Helping Learners Assess Their Own Learning
Through self-assessment and reflection learners learn to assess their own learning for the purpose of improving it. To become capable assessors of their learning, learners must have clear goals, the opportunity to help create a definition of quality work, ongoing feedback, and the opportunity to correct or self-adjust their work before they turn it in. After finishing the project, learners need to reflect on the strengths and weaknesses of their work, make plans for improvement, and integrate the assignment with previous learning (Paris & Ayres, 1994; Stiggins, 1997; Wiggins, 1998). Through self assessment, learners become more responsible for their own educational growth; more reflective, autonomous, motivated, and effective.

Learners’ self-assessments are an essential part of guiding instruction because they provide further evidence of learner efforts and achievements. Self-assessments improve communication because learners become aware of areas in which they are having difficulties and are better able to articulate their needs (Kulm, 1994).
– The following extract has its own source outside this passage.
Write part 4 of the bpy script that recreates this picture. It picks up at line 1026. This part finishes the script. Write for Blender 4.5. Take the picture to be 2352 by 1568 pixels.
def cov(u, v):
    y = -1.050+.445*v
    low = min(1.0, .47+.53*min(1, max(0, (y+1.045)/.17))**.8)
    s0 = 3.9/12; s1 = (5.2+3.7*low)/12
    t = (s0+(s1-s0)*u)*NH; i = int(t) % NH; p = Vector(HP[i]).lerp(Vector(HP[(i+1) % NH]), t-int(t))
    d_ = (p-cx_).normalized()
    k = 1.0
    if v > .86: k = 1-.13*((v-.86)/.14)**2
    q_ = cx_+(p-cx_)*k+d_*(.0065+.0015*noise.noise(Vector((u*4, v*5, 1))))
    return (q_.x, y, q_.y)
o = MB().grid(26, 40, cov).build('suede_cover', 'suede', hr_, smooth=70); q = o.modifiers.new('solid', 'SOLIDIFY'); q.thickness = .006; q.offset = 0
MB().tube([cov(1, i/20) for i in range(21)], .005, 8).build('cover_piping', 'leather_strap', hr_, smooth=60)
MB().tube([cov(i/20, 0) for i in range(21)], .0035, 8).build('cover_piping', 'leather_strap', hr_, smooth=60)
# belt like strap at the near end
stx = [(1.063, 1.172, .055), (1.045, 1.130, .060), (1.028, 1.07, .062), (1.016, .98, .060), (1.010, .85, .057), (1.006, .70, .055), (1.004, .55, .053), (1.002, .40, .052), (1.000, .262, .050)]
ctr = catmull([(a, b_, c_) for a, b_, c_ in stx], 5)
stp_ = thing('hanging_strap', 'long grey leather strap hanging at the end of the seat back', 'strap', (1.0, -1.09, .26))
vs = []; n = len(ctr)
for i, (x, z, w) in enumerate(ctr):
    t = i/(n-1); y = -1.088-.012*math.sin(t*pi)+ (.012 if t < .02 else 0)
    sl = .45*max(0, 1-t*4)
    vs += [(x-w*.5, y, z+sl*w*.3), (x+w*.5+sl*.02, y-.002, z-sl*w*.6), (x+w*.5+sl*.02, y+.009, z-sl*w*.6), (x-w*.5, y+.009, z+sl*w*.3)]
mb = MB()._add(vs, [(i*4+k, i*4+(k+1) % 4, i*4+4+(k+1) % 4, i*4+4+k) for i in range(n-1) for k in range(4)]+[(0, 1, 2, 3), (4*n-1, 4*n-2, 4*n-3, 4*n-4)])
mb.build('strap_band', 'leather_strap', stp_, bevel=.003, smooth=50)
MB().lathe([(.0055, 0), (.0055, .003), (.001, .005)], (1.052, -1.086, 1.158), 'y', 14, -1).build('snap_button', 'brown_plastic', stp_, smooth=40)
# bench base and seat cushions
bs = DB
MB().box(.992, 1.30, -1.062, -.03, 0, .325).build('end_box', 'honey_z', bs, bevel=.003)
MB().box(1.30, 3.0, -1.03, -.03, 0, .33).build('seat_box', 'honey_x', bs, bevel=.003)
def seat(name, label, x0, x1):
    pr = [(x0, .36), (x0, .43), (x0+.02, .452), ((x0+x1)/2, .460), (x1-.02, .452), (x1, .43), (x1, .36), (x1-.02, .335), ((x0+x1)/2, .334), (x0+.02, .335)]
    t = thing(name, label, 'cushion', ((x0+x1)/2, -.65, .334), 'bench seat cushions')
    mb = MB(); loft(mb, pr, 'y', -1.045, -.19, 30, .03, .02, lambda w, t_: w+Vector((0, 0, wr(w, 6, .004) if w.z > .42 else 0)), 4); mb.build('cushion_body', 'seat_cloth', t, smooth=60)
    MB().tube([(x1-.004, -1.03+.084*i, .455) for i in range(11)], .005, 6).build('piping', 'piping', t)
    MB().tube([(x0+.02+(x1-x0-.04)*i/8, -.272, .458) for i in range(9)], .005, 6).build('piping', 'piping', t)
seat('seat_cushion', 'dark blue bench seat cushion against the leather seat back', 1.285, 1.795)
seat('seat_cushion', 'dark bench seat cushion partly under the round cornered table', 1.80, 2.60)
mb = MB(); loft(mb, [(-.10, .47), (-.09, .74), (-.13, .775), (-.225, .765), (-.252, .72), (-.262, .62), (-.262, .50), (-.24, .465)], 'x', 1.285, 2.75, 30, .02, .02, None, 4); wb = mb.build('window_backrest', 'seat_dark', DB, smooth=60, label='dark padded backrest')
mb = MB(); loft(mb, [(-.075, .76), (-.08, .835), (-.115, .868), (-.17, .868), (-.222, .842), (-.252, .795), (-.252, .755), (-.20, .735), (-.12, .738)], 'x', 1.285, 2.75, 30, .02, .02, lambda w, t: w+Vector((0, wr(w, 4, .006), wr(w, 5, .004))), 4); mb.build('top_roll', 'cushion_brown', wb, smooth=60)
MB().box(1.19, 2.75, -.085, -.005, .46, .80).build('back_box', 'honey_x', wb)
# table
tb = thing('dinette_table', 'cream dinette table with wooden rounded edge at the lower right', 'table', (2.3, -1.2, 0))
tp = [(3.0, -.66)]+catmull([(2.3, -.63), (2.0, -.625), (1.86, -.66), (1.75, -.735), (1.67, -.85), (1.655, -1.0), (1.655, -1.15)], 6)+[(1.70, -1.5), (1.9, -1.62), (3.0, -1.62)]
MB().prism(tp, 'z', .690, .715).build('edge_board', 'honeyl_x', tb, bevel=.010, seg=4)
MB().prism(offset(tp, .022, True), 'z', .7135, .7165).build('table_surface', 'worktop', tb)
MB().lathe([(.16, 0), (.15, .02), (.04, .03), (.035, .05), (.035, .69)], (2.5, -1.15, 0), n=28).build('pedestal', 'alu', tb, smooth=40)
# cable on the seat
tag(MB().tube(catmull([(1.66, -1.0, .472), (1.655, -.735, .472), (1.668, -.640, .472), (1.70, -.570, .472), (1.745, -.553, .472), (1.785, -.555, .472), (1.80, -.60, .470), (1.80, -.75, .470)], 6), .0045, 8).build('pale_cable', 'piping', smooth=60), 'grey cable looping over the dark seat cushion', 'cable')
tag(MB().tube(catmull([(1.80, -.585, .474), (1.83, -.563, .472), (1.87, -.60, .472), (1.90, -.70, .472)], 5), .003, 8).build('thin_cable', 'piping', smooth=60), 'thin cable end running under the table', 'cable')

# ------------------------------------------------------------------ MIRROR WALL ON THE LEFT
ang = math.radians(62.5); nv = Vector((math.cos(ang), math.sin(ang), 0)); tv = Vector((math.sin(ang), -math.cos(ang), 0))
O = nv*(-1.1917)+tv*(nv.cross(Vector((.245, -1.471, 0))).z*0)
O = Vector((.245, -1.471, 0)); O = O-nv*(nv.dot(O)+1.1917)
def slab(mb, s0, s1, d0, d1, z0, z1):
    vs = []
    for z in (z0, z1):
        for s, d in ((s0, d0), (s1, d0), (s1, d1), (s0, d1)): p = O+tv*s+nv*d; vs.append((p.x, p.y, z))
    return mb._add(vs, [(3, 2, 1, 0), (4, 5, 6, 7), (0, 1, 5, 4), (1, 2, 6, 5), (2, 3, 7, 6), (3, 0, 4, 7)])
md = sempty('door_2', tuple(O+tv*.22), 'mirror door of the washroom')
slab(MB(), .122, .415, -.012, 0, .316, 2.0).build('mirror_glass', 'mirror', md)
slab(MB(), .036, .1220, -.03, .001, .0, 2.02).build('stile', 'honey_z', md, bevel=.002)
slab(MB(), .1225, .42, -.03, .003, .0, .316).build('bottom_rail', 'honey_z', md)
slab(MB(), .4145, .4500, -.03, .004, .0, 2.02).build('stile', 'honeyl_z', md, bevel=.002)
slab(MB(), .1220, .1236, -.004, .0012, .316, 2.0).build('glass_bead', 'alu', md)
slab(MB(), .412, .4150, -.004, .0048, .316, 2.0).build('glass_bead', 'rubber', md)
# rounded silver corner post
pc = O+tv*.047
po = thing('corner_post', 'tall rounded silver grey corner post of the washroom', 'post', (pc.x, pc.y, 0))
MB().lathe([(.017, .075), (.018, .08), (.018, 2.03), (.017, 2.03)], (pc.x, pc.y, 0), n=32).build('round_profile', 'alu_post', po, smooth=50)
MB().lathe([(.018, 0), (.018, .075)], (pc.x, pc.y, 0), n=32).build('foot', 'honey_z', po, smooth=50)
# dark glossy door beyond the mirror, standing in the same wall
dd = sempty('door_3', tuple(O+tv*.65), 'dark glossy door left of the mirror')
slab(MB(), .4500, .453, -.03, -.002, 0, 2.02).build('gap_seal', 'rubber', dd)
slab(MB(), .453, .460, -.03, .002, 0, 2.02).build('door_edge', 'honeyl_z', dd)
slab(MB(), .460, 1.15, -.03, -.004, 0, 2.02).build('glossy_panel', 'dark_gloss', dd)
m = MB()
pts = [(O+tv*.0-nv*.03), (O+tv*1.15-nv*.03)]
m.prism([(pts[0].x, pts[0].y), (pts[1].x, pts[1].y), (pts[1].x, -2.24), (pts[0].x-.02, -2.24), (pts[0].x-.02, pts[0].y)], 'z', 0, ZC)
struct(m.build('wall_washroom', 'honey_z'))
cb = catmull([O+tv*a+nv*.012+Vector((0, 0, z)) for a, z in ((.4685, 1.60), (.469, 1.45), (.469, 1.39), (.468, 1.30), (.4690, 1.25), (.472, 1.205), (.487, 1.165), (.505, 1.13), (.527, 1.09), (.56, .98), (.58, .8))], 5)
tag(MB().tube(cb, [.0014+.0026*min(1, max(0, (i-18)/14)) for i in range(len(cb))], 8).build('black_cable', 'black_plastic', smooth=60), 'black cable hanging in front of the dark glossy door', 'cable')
Self-assessment takes many forms, including:
  • Writing conferences
  • Discussion (whole-class or small-group)
  • Reflection journals
  • Self-assessment checklists
  • Teacher-learner interviews
  • Rubrics

These types of self-assessment share a common theme: they ask learners to review their work to determine what they have learned, how they have learned, and what areas of confusion still exist. Through these forms learners assess their progress in knowledge, skills, strategies, processes, and attitudes. The Assessing Projects application has several sample self-reflection assessments to help learners assess their individual efforts, their participation in a group, their thinking processes, their written assignments and presentations, and their performance of skills and processes.

Learners do not learn to assess their learning on their own; they need to be taught strategies for self-monitoring and self-assessment. An effective strategy might be to:

  1. Model using a checklist or rubric to assess a piece of writing using think-aloud strategies as you look at each criteria
  2. Learners try the technique themselves using one of their writing samples
  3. Learners review each others’ writing and self assessment and make comments
  4. Learners discuss whether and how well the technique worked and what to do differently next time

An effective way to foster learner self-assessment is to ask the learners to develop the criteria for the assessments themselves. To do this, learners must analyze the each aspect of their learning processes and products, thereby leading to a much deeper understanding.

Learners' observations and reflections also provide valuable feedback for refining teaching and learning plans. As learners discuss their learning and the strategies they use, review the responses to see if learners are learning what was expected, and then modify teaching as necessary. When learners are given opportunities to suggest how they can be helped in their learning and indicate what activities or teaching and learning strategies have been most effective, they become more empowered and actively engaged in the learning process.